Missy Elliott has reached uncharted territory — as apparently the first rapper with music in deep space.
NASA announced earlier this week that their Deep Space Network successfully transmitted Elliott’s 1997 song “The Rain (Supa Dupa Fly)” from Earth to Venus at the speed of light. It marks the first time a hip-hop song has made the 158-million-mile trek.
The Grammy winner recently embarked on her aptly-named “Out of This World” tour and, in a glowing statement Monday, explained she chose Venus as the destination herself — “because it symbolizes strength, beauty, and empowerment.”
Elliott added at the time, “I still can’t believe I’m going out of this world with NASA through the Deep Space Network when ‘The Rain (Supa Dupa Fly)’ becomes the first ever hip-hop song to transmit to space!”
The National Space Agency confirmed Monday that Friday’s transmission was made by a 112-foot-wide radio dish antenna at the Goldstone Deep Space Communications Complex near Barstow, California, and took nearly 14 minutes to reach the yellow-white planet.
Elliott has always had a flair for spaced-out music videos that suggest a passion for all things intergalactic. For Brittany Wong, director of the Digital and Technology Division at NASA headquarters in Washington, D.C., choosing Elliott was pretty easy.

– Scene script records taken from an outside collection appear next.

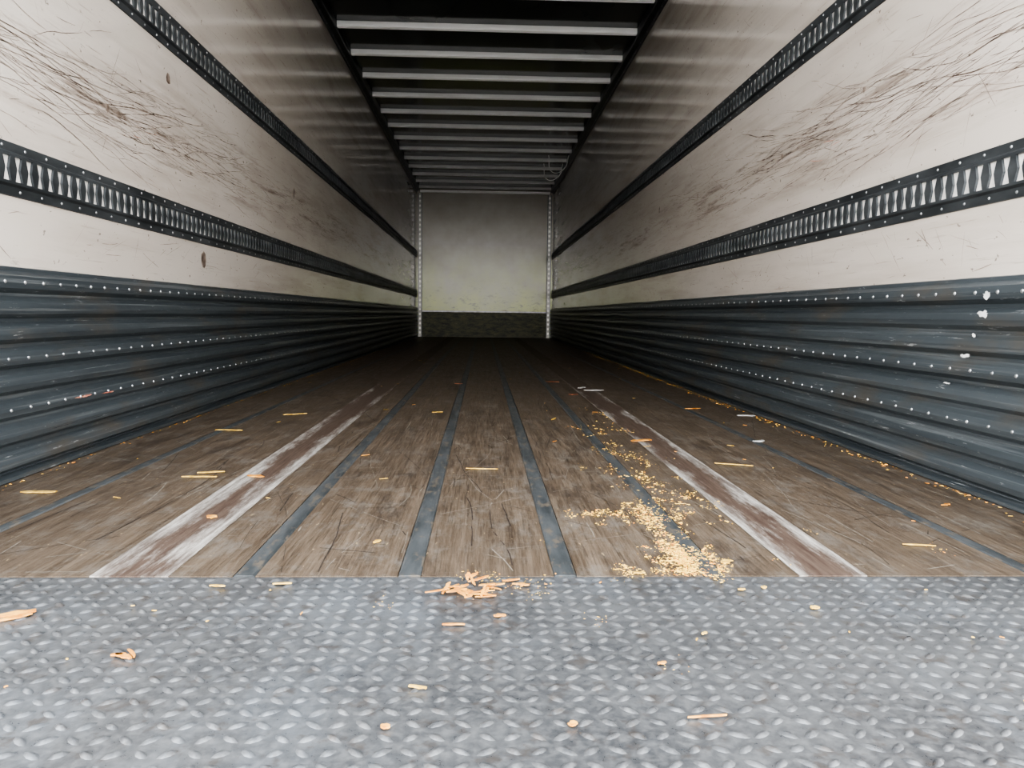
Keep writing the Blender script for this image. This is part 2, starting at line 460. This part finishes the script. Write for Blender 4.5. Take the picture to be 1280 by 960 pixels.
for (x,y,L,W,a,mi) in [(-.672,1.095,.06,.018,.5,0),(-.66,1.085,.04,.01,.7,0),(-.452,.957,.028,.009,-.5,0),(-.445,.965,.028,.006,-.9,0),(-.46,.962,.018,.006,.2,0),(-.038,1.054,.032,.005,0,0),(.028,1.085,.018,.008,.2,0),
  (.506,1.112,.014,.012,.3,1),(.065,1.215,.028,.009,-.3,0),(.05,1.235,.03,.006,.3,0),(-1.06,1.85,.08,.022,.05,1),(-.93,2.84,.10,.02,-.05,1),(-.745,2.03,.09,.014,.0,1),(-.735,2.09,.07,.014,.25,1),(-.60,2.04,.05,.02,-.3,0),
  (-.574,1.63,.02,.03,.4,0),(0,2.15,.09,.006,-.1,1),(.748,2.23,.11,.008,-.35,1),(.85,1.43,.06,.006,-.2,1),(.56,2.66,.08,.03,.4,0),(.10,.787,.010,.008,.4,0),(-.10,.785,.010,.008,.1,0),(-.073,.871,.022,.006,-.3,1),
  (.23,.93,.012,.006,.3,0),(-.32,1.22,.03,.005,.1,1),(-.42,1.21,.025,.005,-.1,1),(.42,1.19,.012,.006,0,1),(.46,1.2,.010,.008,.8,1),(.31,1.02,.010,.005,.5,1),(1.1,1.75,.03,.01,.5,0),
  (.44,1.33,.025,.015,.5,1),(.27,1.27,.02,.010,0,1),(.25,.80,.045,.002,.1,0),(-.2,1.45,.02,.01,1,1),(-.8,3.3,.1,.01,.5,1),(1.0,3.6,.08,.02,.2,0),(-.2,3.4,.05,.01,.4,1),(.3,3.2,.06,.01,1.2,1)]:
    chip(m,x,y,L,W,.002,a,mi)
for i in range(40): chip(m,R(-1.15,1.2),R(1.3,1.3)+random.random()**2*6,R(.008,.03),R(.002,.005),.0012,R(0,3.1),random.choice((0,1,1)))
for i in range(16): chip(m,R(-.8,.8),R(.72,1.24),R(.004,.010),R(.002,.004),.0012,R(0,3.1),random.choice((0,1)))
for (x,y,L,W,a,mi) in [(.648,4.45,.12,.05,.2,2),(.60,4.6,.08,.04,1,2),(.98,2.66,.05,.03,.6,2),(1.17,3.35,.08,.04,0,2),(.46,5.0,.08,.08,.4,3),(-.15,4.8,.05,.04,.6,3),(.5,4.2,.05,.04,.2,3)]:
    chip(m,x,y,L,W,.003,a,mi)
m.make('wood_chips',[M_chip,M_saw,M_paper,M_leaf],parent=deb)
m=MB()
def cloud(n,cx,cy,sx,sy,smin,smax,clump=.010):
    i=0
    while i<n:
        x,y=G(cx,sx),G(cy,sy); k=random.randint(1,18)
        for j in range(k):
            xx,yy=x+G(0,clump),y+G(0,clump*1.8)
            if -1.15<xx<1.19 and yy>.7: grain(m,xx,yy,smin+(smax-smin)*random.random()**3,0 if random.random()<.8 else 1)
            i+=1
cloud(1500,.375,1.34,.030,.045,.0008,.0036,.006)
cloud(260,.33,1.285,.05,.010,.0008,.0035,.006)
cloud(600,.37,1.48,.018,.09,.0008,.0035,.006)
cloud(650,.37,1.66,.036,.05,.0008,.0038,.006)
cloud(240,.27,1.66,.035,.02,.0008,.0035,.006)
cloud(340,.46,1.80,.05,.10,.0008,.0038,.007)
cloud(320,.44,2.2,.045,.30,.001,.004,.012)
cloud(220,.45,2.7,.08,.6,.001,.0045,.018)
cloud(90,.02,1.25,.10,.03,.0008,.0025)
cloud(120,.35,1.5,.25,.25,.0008,.0025)
cloud(60,.2,1.10,.25,.09,.0008,.002)
for i in range(400):
    y=1.5+random.random()**1.3*8; grain(m,XR-.042-abs(G(0,.02)),y,R(.0015,.005),random.choice((0,1)))
for i in range(260):
    y=1.5+random.random()**1.3*8; grain(m,XL+.042+abs(G(0,.012)),y,R(.0015,.004),random.choice((0,1)))
m.make('sawdust',[M_saw,M_chip],parent=deb)

# ---------------------------------------------------------------- outside ground
m=MB(); m.box((-60,-60,-1.35),(60,60,-1.3)); m.make('ground',[M_grnd])
m=MB(); m.box((XL,YW-.3,-.30),(XR,YB+.03,-.081)); m.make('trailer_chassis',[M_ext])

# ---------------------------------------------------------------- world: hazy overcast, bright near horizon
w=bpy.data.worlds.new('overcast'); scene.world=w; w.use_nodes=True
nt=w.node_tree; bg=nt.nodes['Background']
tc=nt.nodes.new('ShaderNodeTexCoord'); sx=nt.nodes.new('ShaderNodeSeparateXYZ'); nt.links.new(tc.outputs['Generated'],sx.inputs[0])
cr=nt.nodes.new('ShaderNodeValToRGB'); nt.links.new(sx.outputs[2],cr.inputs[0])
e=cr.color_ramp.elements; e[0].position=0; e[0].color=(1,.97,.93,1); e[1].position=.75; e[1].color=(.38,.40,.42,1)
k=e.new(.20); k.color=(.92,.90,.875,1); k=e.new(.42); k.color=(.46,.475,.49,1)
nt.links.new(cr.outputs[0],bg.inputs[0]); bg.inputs[1].default_value=10
scene.view_settings.view_transform='AgX'
scene.view_settings.look='AgX - High Contrast'
scene.view_settings.exposure=0.55

# ---------------------------------------------------------------- camera
cam=bpy.data.cameras.new('camera'); co=bpy.data.objects.new('camera',cam); scene.collection.objects.link(co)
cam.sensor_width=36; cam.lens=962/1280*36; cam.clip_start=.02
yaw=math.atan(37/962); pitch=math.atan(87.6/962)
R_=Matrix.Rotation(-yaw,4,'Z')@Matrix.Rotation(math.pi/2-pitch,4,'X')@Matrix.Rotation(.012,4,'Z')
co.matrix_world=Matrix.Translation((0,0,.44))@R_
scene.camera=co
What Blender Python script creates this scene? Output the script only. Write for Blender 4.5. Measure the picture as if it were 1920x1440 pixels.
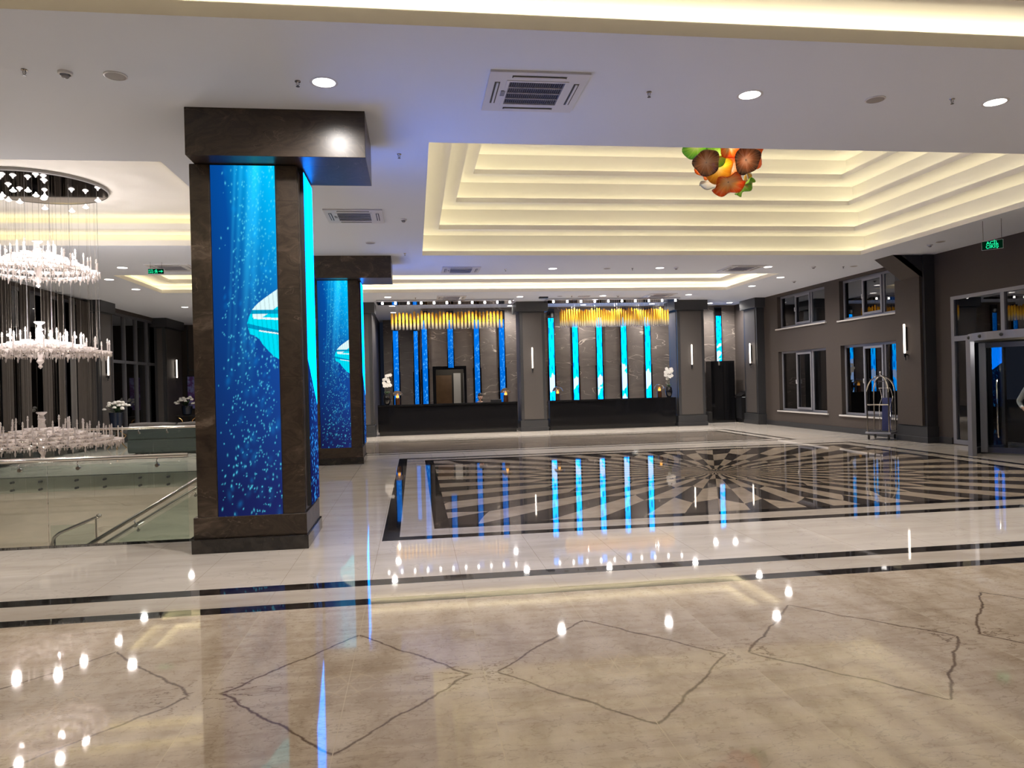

“Both space exploration and Missy Elliott’s art have been about pushing boundaries,” she said. “Missy has a track record of infusing space-centric storytelling and futuristic visuals in her music videos so the opportunity to collaborate on something out of this world is truly fitting.”
Even more fitting is that Venus is the only planet named after a female god, though ancient Greece knew her as Aphrodite. “The Rain is now the second song NASA has ever beamed directly into space after their 2008 transmission of “Across the Universe” by The Beatles.
“Send my love to the aliens,” founding Beatle Paul McCartney reportedly said at the time.
Elliott naturally celebrated her follow-up transmission by sharing pictures of planets and dancing aliens on social media. For the Virginia-born rapper, whose real name is Melissa Arnette Elliott, the feat is merely one of many she’s accomplished over the past few years.
Elliott not only received a coveted Michael Jackson Video Vanguard Award at the 2019 MTV Video Music Awards but also celebrated her star on the Hollywood Walk of Fame in 2021 and became the first female rapper inducted into the Rock & Roll Hall of Fame last year.